My wife hassles me for taking up a whole shelf in the 'fridge with bottled condiments, many of which are hot sauces. I currently have the following:
• Huy Fong Chili Garlic Sauce
• Gochujang
------------------
• Sriracha
• Tabasco
------------------
• El Yucateco Green Habanero Hot Sauce
• El Yucateco Kutblick Exxxtra Hot Habanero Sauce
• Japanese Yuzu Kosho
• Homemade chili oil

I usually go-to the first four for cooking, the rest as condiments, Tabasco and Sriracha are switch hitters for me.


sounds like our fridge...
 
Crystal, Cholula, Aardvark, Sriracha, Sambal, and Spicy chili crisp (chili oil)
 
Very much food specific for me. BBQ/baked beans/similar, Tabasco. Latino food, Valentina or something by El Yucateco, who make good stuff (chipotle, habanero). Pizza, just depends on how hot I want to go from Tabasco to Yellowbird habanero to Dave’s Ghost Pepper. Asian, Huy Fong is a must with their Sriracha and other varieties of chili pastes. If I could only choose one, I think Tabasco is the most versatile in cooking & enjoying the items I typically prepare. Also fun to experiment with homemade pepper sauces, sambals, etc..

As I get older, though, I need bigger glasses of milk to soothe the digestion :lol2:
 
@MarcelNL anything with ghost pepper in it goes well with rich and creamy stuff - coconut milk or yoghurt based curries etc.

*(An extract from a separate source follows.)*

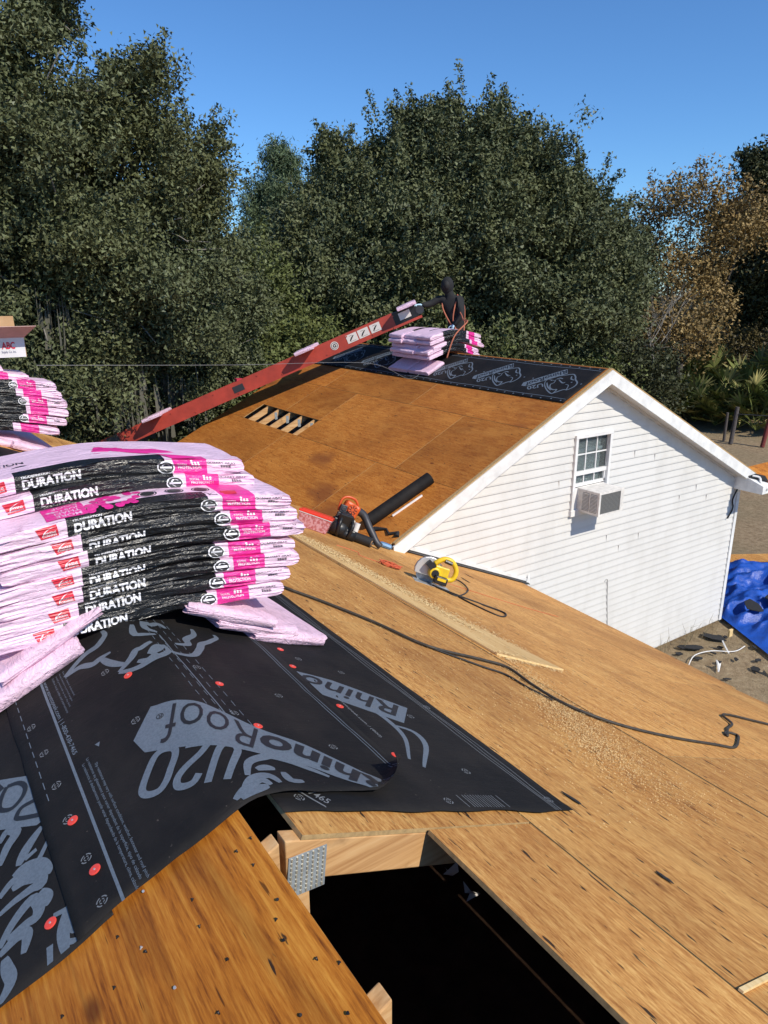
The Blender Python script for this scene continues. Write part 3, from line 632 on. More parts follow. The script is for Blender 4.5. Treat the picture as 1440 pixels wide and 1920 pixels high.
# front stack, top row first: right end x, front y, curvature
FR = [(.985, 2.385, .12, .16), (1.02, 2.36, .115, .155), (1.09, 2.215, .10, .15), (1.115, 2.216, .085, .145), (1.14, 2.214, .075, .14), (1.10, 2.215, .07, .15), (1.112, 2.213, .05, .14), (1.075, 2.215, .04, .13), (1.045, 2.216, .03, .12)]
for i, (xr_, yf, q_, q2) in enumerate(FR):
    z = 4.322+(len(FR)-1-i)*.0562
    make_bundle(Matrix.Translation((xr_-.49, yf, z)) @ Matrix.Rotation(math.radians([-1.5, .8, 0, .2, -.15, .25, -.1, .2, -.2][i]), 4, 'Z'),
                f'printed shingle bundle, {ORD[i]} of the nearest stack', 'bundles in the nearest stack', q=q_, qr=q2/q_, seed=i+1, top={0: ['a'], 2: ['more']}.get(i), na=72, th=.0575, taper=.06)
# second column behind, fills the depth of the stack
# plain bundles propping the ends of the stack on both slopes
for i, (fm, x, y, rz, lab, lift, th_) in enumerate([(fB, 1.01, 2.19, -83, 'plain pink shingle bundle lowest under the right end of the nearest stack', .004, .048), (fB, .90, 2.18, -87, 'plain pink shingle bundle, middle of three under the nearest stack', .030, .046), (fB, .84, 2.17, -94, 'plain pink shingle bundle, uppermost of three under the nearest stack', .062, .044),
                                     (fC, .16, 2.14, 94, 'plain pink shingle bundle, lower one under the left end of the nearest stack', .006, .06), (fC, .23, 2.17, 97, 'plain pink shingle bundle, upper one under the left end of the nearest stack', .062, .04), (fC, -.12, 2.10, 82, 'plain pink shingle bundle cut by the left edge of the photo', .004, .05)]):
    M = fm(x, y+.5, lift) @ Matrix.Rotation(math.radians(rz), 4, 'Z') @ Matrix.Translation((0, -.17, 0))
    make_bundle(M, lab, 'plain bundles propping the nearest stack', q=.0, th=th_, seed=20+i, print_=False, na=48, wrk=1.7, plainmat=W_END)
# second stack further along the ridge, at the left edge
for i in range(9):
    z = 4.355+(8-i)*.060; dx = [-.30, -.14, .02, .05, .08, .08, .06, .0, -.26][i]
    make_bundle(Matrix.Translation((XR+dx-.02, 5.75+[.12, .08, 0, 0, 0, 0, 0, 0, .0][i], z)), f'printed shingle bundle, {ORD[i]} of the stack at the left edge', 'bundles in the stack at the left edge', q=.14+.018*i, th=.062, seed=40+i, na=40, print_=i < 8, wrk=1.3, words=i in (2, 4, 6))
make_bundle(fB(.72, 6.2, .006) @ Matrix.Rotation(math.radians(-84), 4, 'Z') @ Matrix.Translation((0, -.17, 0)), 'plain pink shingle bundle under the right end of the stack at the left edge', None, q=0, th=.06, seed=55, print_=False, na=30, plainmat=W_END)

# open cardboard box on the left stack
bx = root('cardboard_box', (.6, 5.95, 4.92), 'open white and brown cardboard box on top of the stack at the left edge', 'box')
def slab(mb, a, b, c, d_, t):   # quad with thickness
    a, b, c, d_ = map(Vector, (a, b, c, d_)); n_ = (b-a).cross(d_-a).normalized()*t; mb.hexa([a, b, c, d_], [a+n_, b+n_, c+n_, d_+n_]); return mb
X0, X1, Y0, Y1, Z0, Z1 = .34, .825, 5.90, 6.25, 4.905, 5.045
slab(MB(), (X0, Y0, Z0), (X1, Y0, Z0), (X1, Y0, Z1), (X0, Y0, Z1), .004).build('front_panel', CARDW, bx)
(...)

Useless with lean stuff or anythings that pretends not to be lean by using starch.
 
Pico Pica Mexican hot sauce. Delicious balance between fruity and spicy. In my opinion, it blows Cholula, Tapa Tio, and Valentino out of the water. It's on Amazon, I see. Give it a try!
 
I received Marie Sharp hot habanero.

Definitely too vinegary for me... didn't even need to open it. Whole bottle was smelling just of vinegar.
 
i'm over the Red Rooster Sriracha. it is so one dimensional and salty for me. a friend turned me onto a Shark brand. he said it is the original Sriracha (?). it is way better flavored. they use the word "STRONG" for the hottest version. which is what i get. it isnt that hot, but it is sweet, hot, salty, garlicy..it is good. very good. and it comes in a big glass bottle. last time i got it, it was $2.99.

having said that..getting to an Asian market doenst always happen for me since i moved to the fringe of the bay area. i now use Trader Joes version..it is very close to the SHARK brand.
 
It's not exactly a store-bought sauce here, but there's a store-bought element. I've been making one of the recipes from Fuchsia Dunlop's Chinese cookbooks using this sauce, and I like it so much I've been making more and storing it in the fridge. Scale up as needed:

3-4 tablespoons light or tamari soy sauce.
One and a half to two teaspoons fine sugar.
Two to four heaped teaspoons minced (not crushed) garlic.
Five to six tablespoons chili oil, with its sediment (Judy Fu Hot Oil, available at Safeway up here in the PNW). You should be able to find something similar in a local Asian grocery. Be sure to stir in a heap of that sediment.

Adjust quantities to taste. This is great stuff, with no vinegar edge because there's no vinegar, and you can adjust how sweet or salty you want it. Scale it up and store a bottle in the fridge. And yeah, I know I should be making my own hot chili oil because it's easy, but I have trouble scoring the right chilies up here. Buying hot chili oil off the shelf at the supermarket is easy.